Es hat Spaß gemacht. Ich hatte so etwas vorher noch nie gemacht. Also habe ich mich überwunden. Dadurch hat sich mir aber kein neues Genre eröffnet. Na, wir werden sehen. (grinst)
Wie sieht es bei Ihnen eigentlich mit Popkultur-Referenzen aus? "The Beguiled" wurde im selben Haus gedreht wie Beyoncés "Lemonade"-Video.
Ja, das war ein lustiger Zufall. Als wir die Location entdeckt haben, wussten wir das noch nicht. Als die Mädels dann diesen Stuhl entdeckt haben, waren sie begeistert. Sie haben Fotos gemacht.
Wie wichtig war es, tatsächlich in den Südstaaten zu drehen?
Mir war es sehr wichtig, vor Ort zu sein. Das gibt dem Film eine andere Atmosphäre. New Orleans hat so viel Geschichte, die Leute interessieren sich für den Film.
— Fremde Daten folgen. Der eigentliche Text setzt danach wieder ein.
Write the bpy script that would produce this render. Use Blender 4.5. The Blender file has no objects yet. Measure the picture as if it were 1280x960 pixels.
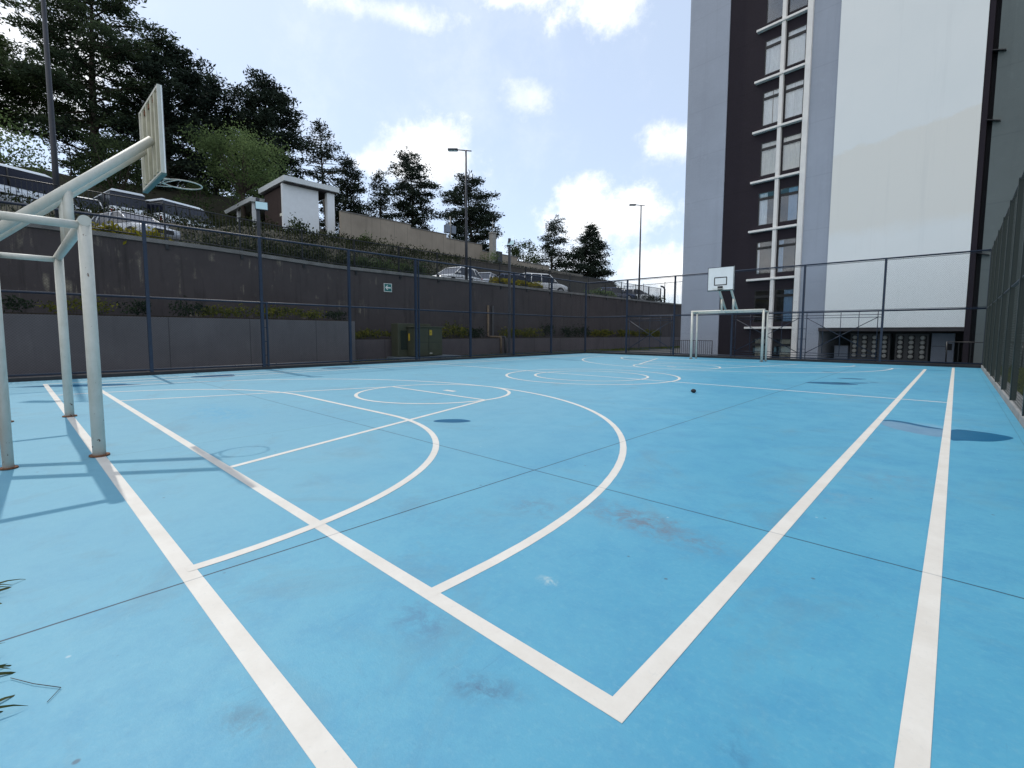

Kostüme haben in Ihren Filmen auch immer wieder eine wichtige Rolle gespielt. Die pastellfarbenen Rüschenkleider in "Die Verführten" erinnern an "The Virgin Suicides" …
Ich sehe da eine Verbindung zwischen diesen Gruppen von Frauen. "Die Verführten" ist düsterer oder vielleicht reifer. Es geht jetzt um Frauen unterschiedlicher Altersgruppen und nicht mehr nur um Teenager.
Sie sind ja auch als Regisseurin reifer geworden!
Nun ja, es sind jetzt fast 20 Jahre vergangen. Von daher …
Mit Sofia Coppola sprach Anna Meinecke.
"Die Verführten" startet am 29. Juni in den deutschen Kinos.